Flowers competed for attention.

A pulsatilla
Drumstick primulas
Drumstick primulas

Mrs Tootlepedal had painted our back stairs in the morning and was busy in the garden in the afternoon so she was quite ready for a cup of tea after I had had a shower.

Dr Tinker, whose tea detecting system was working perfectly, arrived just in time to join us.  He is going to look after Mrs Tootlepedal’s greenhouse plants next week while we are taking a short break from Langholm life.

As we sipped, we looked out of the window and saw some quite heavy snow so I was pleased with the timing of my ride.  The ground is warm enough and the snow showers short enough that we haven’t had problems with snow settling.

The sun was soon out again and when I was upstairs, I took the opportunity to lean out of an upper window and get a different angle on the birds.

goldfinches and siskins

I suppose that I was having a bird’s eye view from up above.

goldfinches and siskins

Mrs Tootlepedal has planted out her onions and is protecting them against the inclement weather with a row of cloches.  I could see them out of my window too.

onion cloches

In the evening, we went to sing with our Langholm choir and  had a good time getting some polish on pieces which we are going to sing in two concerts next month.

With four choral engagements, two with the Langholm choir and two with the Carlisle choir, in the next two months, we have plenty of homework to do.

The flying bird of the day is one of the goldfinches that I looked down on.

flying goldfinch




Published by tootlepedal

Cyclist, retired teacher, curmudgeon, keen amateur photographer.

23 thoughts on “All hail (and a little snow too)

  1. I always like photos of cattle and the Belted Galloway is such a handsome beast, though a trifle muddy! Glad to see the pulsatillla and primulas aren’t being damaged by the foul weather.

  2. I’m glad the river has dropped to show the unusual stone banks. I don’t think I’ve ever seen that before.
    I’ll have to go and see if our pulsatilla are blooming yet. I keep forgetting that they’re early bloomers and I’ve missed them for the past two years.
    I like the cloudscape.

  3. I love the circling siskin and redpoll, engaged in avian flamenco dancing. Always enjoy the countryside and photos from your rides and walks.

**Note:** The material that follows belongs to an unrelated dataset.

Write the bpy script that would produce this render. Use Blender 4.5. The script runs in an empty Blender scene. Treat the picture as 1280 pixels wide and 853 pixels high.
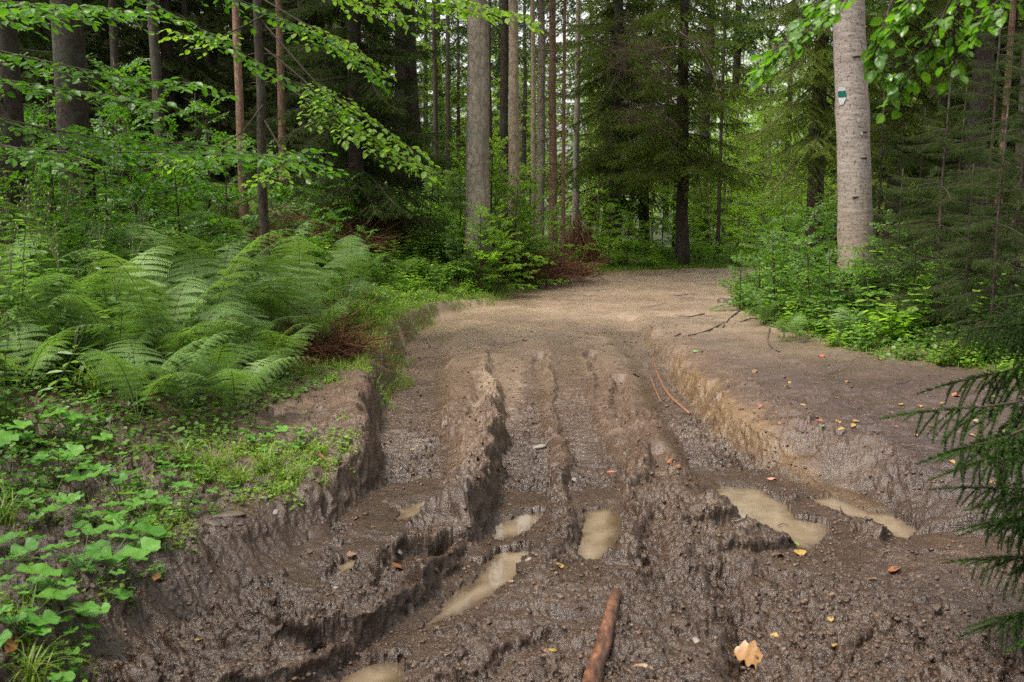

    Our streams here look much like yours now that the heavy, persistent rains have passed. The small drainage ditch where I keep cuttings is also on the way to drying up for the season. I am not sure what summer has in store for us this year. Fruit trees bloomed ahead of schedule and irises are already blossoming. A few days of hot weather early on caused the mustard to bolt.

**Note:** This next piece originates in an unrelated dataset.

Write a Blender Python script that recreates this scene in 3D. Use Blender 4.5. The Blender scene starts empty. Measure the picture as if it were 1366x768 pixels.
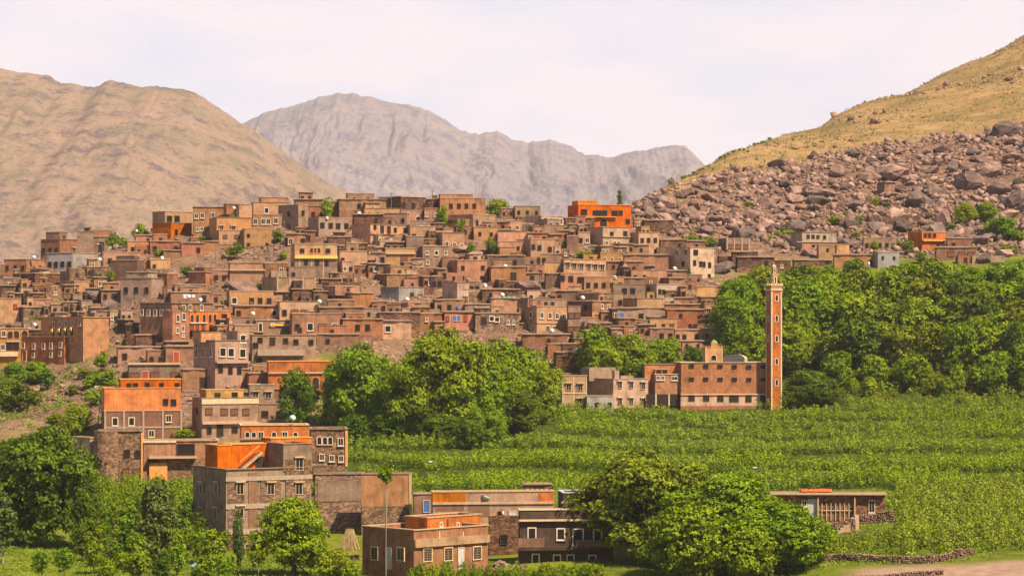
import bpy, bmesh, math, random
import numpy as np
from mathutils import Vector, Matrix

R = math.radians
F = 3600.0            # focal length in photo pixels (photo 1366 wide)
HOR = 430.0           # photo row of the level line of sight
scene = bpy.context.scene
COL = scene.collection
rnd = random.Random(11)

# ------------------------------------------------------------------ camera
cam_d = bpy.data.cameras.new("camera"); cam = bpy.data.objects.new("camera", cam_d); COL.objects.link(cam)
cam.location = (0, 0, 0); cam.rotation_euler = (R(90), 0, 0)
cam_d.sensor_fit = 'HORIZONTAL'; cam_d.sensor_width = 36.0; cam_d.lens = 36.0 * F / 1366.0
cam_d.shift_y = (HOR - 384.0) / 1366.0
cam_d.clip_start = 1.0; cam_d.clip_end = 40000
scene.camera = cam

# ------------------------------------------------------------------ world, sun, exposure
SUN_EL, SUN_AZ = R(51), R(44)       # azimuth measured from behind the camera towards the right
sdir = Vector((math.sin(SUN_AZ) * math.cos(SUN_EL), -math.cos(SUN_AZ) * math.cos(SUN_EL), math.sin(SUN_EL)))
w = bpy.data.worlds.new("World"); scene.world = w; w.use_nodes = True
nt = w.node_tree; nt.nodes.clear()
def N(t, kind, **kw):
    n = t.nodes.new(kind)
    for k, v in kw.items():
        if k.startswith('_'): setattr(n, k[1:], v)
        else: n.inputs[k.replace('__', ' ')].default_value = v
    return n
sky = N(nt, 'ShaderNodeTexSky', _sky_type='NISHITA', _sun_disc=False, _sun_elevation=SUN_EL,
        _sun_rotation=math.atan2(sdir.x, sdir.y), _altitude=1700.0, _air_density=1.0, _dust_density=2.5)
bg1 = N(nt, 'ShaderNodeBackground'); bg1.inputs[1].default_value = 0.055
bg2 = N(nt, 'ShaderNodeBackground'); bg2.inputs[0].default_value = (0.985, 0.885, 0.925, 1); bg2.inputs[1].default_value = 0.525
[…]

    1. The weather has got our flowers rather flummoxed. They have poked up their heads on the one or two warmer days and then remained half out in the chilly times afterwards.

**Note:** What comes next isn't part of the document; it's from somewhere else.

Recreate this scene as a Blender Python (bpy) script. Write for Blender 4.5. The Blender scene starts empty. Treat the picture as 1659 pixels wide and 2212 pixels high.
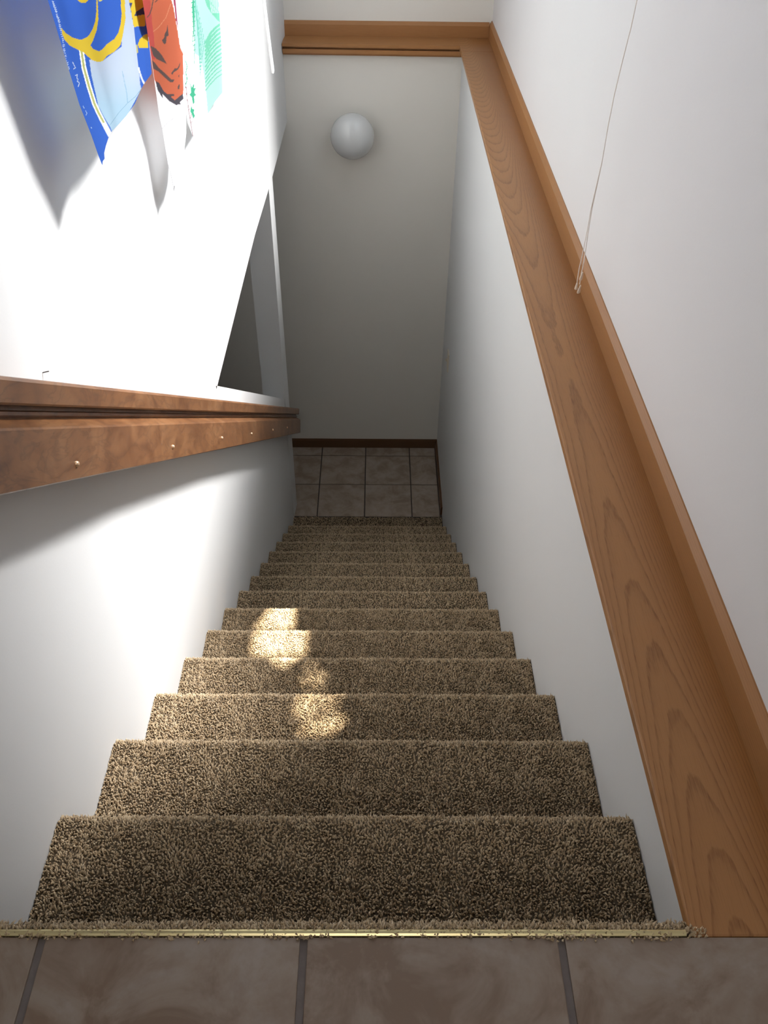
import bpy, bmesh, math, random
import numpy as np
from mathutils import Vector, Matrix

# ------------------------------------------------------------------ camera
SC = bpy.context.scene
COL = SC.collection
FPX = 1846.86
CAM = Vector((0.51308, -0.46417, 1.12562))
FWD = Vector((0.01069923, 0.74063717, -0.67181999))
RGT = Vector((0.999927, -0.00415215, 0.0113471))
UPV = Vector((-0.00561458, 0.67189236, 0.74062753))
cd = bpy.data.cameras.new('camera')
cd.sensor_fit = 'VERTICAL'; cd.sensor_height = 24.0; cd.lens = FPX / 2212 * 24.0
cd.clip_start = 0.02; cd.clip_end = 100
cam = bpy.data.objects.new('camera', cd); COL.objects.link(cam)
cam.matrix_world = Matrix(((RGT.x, UPV.x, -FWD.x, CAM.x), (RGT.y, UPV.y, -FWD.y, CAM.y), (RGT.z, UPV.z, -FWD.z, CAM.z), (0, 0, 0, 1)))
SC.camera = cam
SC.view_settings.view_transform = 'Standard'
SC.view_settings.look = 'None'
SC.view_settings.gamma = 1.0
SC.view_settings.use_curve_mapping = False
SC.view_settings.exposure = 0.0
# ------------------------------------------------------------------ world and lights
wd = bpy.data.worlds.new('world'); SC.world = wd; wd.use_nodes = True
wd.node_tree.nodes['Background'].inputs[0].default_value = (0.75, 0.87, 1.0, 1)
wd.node_tree.nodes['Background'].inputs[1].default_value = 3.0

def area_light(name, loc, target, sx, sy, power, color, spread=180):
    l = bpy.data.lights.new(name, 'AREA'); l.shape = 'RECTANGLE'; l.size = sx; l.size_y = sy
    l.energy = power; l.color = color; l.spread = math.radians(spread)
    o = bpy.data.objects.new(name, l); COL.objects.link(o); o.location = loc
    o.rotation_euler = (Vector(target) - Vector(loc)).to_track_quat('-Z', 'Y').to_euler()
    return o
area_light('daylight', (4.1, 3.8, 5.55), (0, 1.8, 0.0), 1.7, 1.05, 1850, (0.985, 0.985, 0.99))
area_light('room_fill', (0.5, -2.0, 2.3), (0.5, 0.6, 0.0), 0.8, 0.5, 9, (1.0, 0.97, 0.92))  # added fill lamp behind the viewer, brightens the near steps and floor
sun = bpy.data.lights.new('sun', 'SUN'); sun.energy = 34; sun.angle = math.radians(0.6); sun.color = (1.0, 0.93, 0.78)
so = bpy.data.objects.new('sun', sun); COL.objects.link(so)
SUN = Vector((-0.30, -0.31, -1.0)).normalized()          # direction the sunlight travels
so.rotation_euler = SUN.to_track_quat('-Z', 'Y').to_euler()
so.location = (3, 3, 6)

# ------------------------------------------------------------------ helpers
def ray(px, py):
    return FWD + RGT * ((px - 829.5) / FPX) - UPV * ((py - 1106) / FPX)
def at_x(px, py, X):
    d = ray(px, py); return CAM + d * ((X - CAM.x) / d.x)
def new_mesh(name, verts, faces, mat=None, parent=None, smooth=False):
    me = bpy.data.meshes.new(name)
    me.from_pydata([tuple(v) for v in verts], [], [tuple(f) for f in faces]); me.update()
    return link(name, me, mat, parent, smooth)
def link(name, me, mat=None, parent=None, smooth=False):
    if mat and not me.materials: me.materials.append(mat)
    if smooth:
        me.polygons.foreach_set('use_smooth', [True] * len(me.polygons))
    o = bpy.data.objects.new(name, me); COL.objects.link(o)
    if parent: o.parent = parent
    return o
def tag(o, label=None, cat=None, group=None, kind=None):
    if label: o['label'] = label
    if cat: o['category'] = cat
    if group: o['group'] = group
    if kind: o['kind'] = kind
    return o
def empty(name, loc=(0, 0, 0)):
    o = bpy.data.objects.new(name, None); COL.objects.link(o); o.location = loc; o.empty_display_size = 0.05
    return o
class MB:
    def __init__(s): s.bm = bmesh.new()
    def box(s, a, b, bev=0):
        x0, y0, z0 = a; x1, y1, z1 = b
        vs = [s.bm.verts.new(p) for p in ((x0,y0,z0),(x1,y0,z0),(x1,y1,z0),(x0,y1,z0),(x0,y0,z1),(x1,y0,z1),(x1,y1,z1),(x0,y1,z1))]
        fs = [s.bm.faces.new([vs[i] for i in f]) for f in ((3,2,1,0),(4,5,6,7),(0,1,5,4),(1,2,6,5),(2,3,7,6),(3,0,4,7))]
        if bev:
            es = list({e for f in fs for e in f.edges})
            bmesh.ops.bevel(s.bm, geom=es, offset=bev, segments=2, affect='EDGES', profile=0.5)
        return s
    def prism(s, pts, vec):
        """extrude a planar outline along vec"""
        v = Vector(vec)
        a = [s.bm.verts.new(Vector(p)) for p in pts]; b = [s.bm.verts.new(Vector(p) + v) for p in pts]
        n = len(a)
        s.bm.faces.new(a); s.bm.faces.new(b[::-1])
        for i in range(n): s.bm.faces.new((a[i], b[i], b[(i+1) % n], a[(i+1) % n]))
        return s
    def hexa(s, p):
        vs = [s.bm.verts.new(q) for q in p]
        for f in ((3,2,1,0),(4,5,6,7),(0,1,5,4),(1,2,6,5),(2,3,7,6),(3,0,4,7)): s.bm.faces.new([vs[i] for i in f])
        return s
    def lathe(s, prof, center, axis, seg=32):
        """prof: (radius, distance along axis)"""
        ax = Vector(axis).normalized(); t = ax.orthogonal().normalized(); b = ax.cross(t); c = Vector(center)
        rings = []
        for r, h in prof:
            if r < 1e-6: rings.append([s.bm.verts.new(c + ax * h)])
            else: rings.append([s.bm.verts.new(c + ax * h + (t * math.cos(2*math.pi*i/seg) + b * math.sin(2*math.pi*i/seg)) * r) for i in range(seg)])
        for A, B in zip(rings, rings[1:]):
            for i in range(seg):
                j = (i + 1) % seg
                if len(A) == 1: s.bm.faces.new((A[0], B[j], B[i]))
                elif len(B) == 1: s.bm.faces.new((A[i], A[j], B[0]))
                else: s.bm.faces.new((A[i], A[j], B[j], B[i]))
        return s
    def tube(s, pts, r, seg=8):
        pts = [Vector(p) for p in pts]; rings = []
        for k, p in enumerate(pts):
            d = (pts[min(k+1, len(pts)-1)] - pts[max(k-1, 0)]).normalized()
            t = d.cross(Vector((0.3, 1, 0.1))).normalized(); b = d.cross(t)
            rr = r[k] if isinstance(r, (list, tuple)) else r
            rings.append([s.bm.verts.new(p + (t * math.cos(2*math.pi*i/seg) + b * math.sin(2*math.pi*i/seg)) * rr) for i in range(seg)])
        for A, B in zip(rings, rings[1:]):
            for i in range(seg): s.bm.faces.new((A[i], A[(i+1) % seg], B[(i+1) % seg], B[i]))
        s.bm.faces.new(rings[0][::-1]); s.bm.faces.new(rings[-1])
        return s
    def build(s, name, mat, parent=None, smooth=False):
        bmesh.ops.recalc_face_normals(s.bm, faces=s.bm.faces)
        me = bpy.data.meshes.new(name); s.bm.to_mesh(me); s.bm.free()
        return link(name, me, mat, parent, smooth)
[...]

  4. Great timing for your ride, missing the bulk of the hail and snow. I loved the primulas, they look so clean and fresh.

    I hope that you’ve chosen a warm, sunny spot for your get away, you’ve had more than your share of miserable weather this spring.

  5. snow and expected continued bad weather has caused us to abandon plans to cycle camp in Northumberland this weekend. gutted . DH says we don’t have to prove we can cycle in snow – we’ve done it quite a few times and putting up a tent in snow isnt pleasant.

    1. I think that DH is quite right. What might be challenging and fun in one’s twenties and thirties gets to be more like working than playing as the decades go by.

  6. Glad your final plan came to fruition. Loved all the pictures of the Wauchope in flood and out. Fancy having so many birds in your garden that sparrow hawk must have been miles away.

  7. Belted Galloways are such attractive beasties. We have many here in midcoast Maine, where they are often referred to as Oreo cows.

  8. Lovely shot of white pulsatilla. The garden cloches look very neat. We have had hail and sunshine yesterday followed by a massive storm in the evening.

  9. I don’t believe I’ve ever heard anyone else refer to the “softest and most gentle hail.” You are a formidable cyclist.

    Those are wonderful clouds, the Beltie looks as if it has been on a walk with the Cowboy, and I expect the reason you have whole regiments of small birds in the yard is that they are conspiring against the sparrowhawk.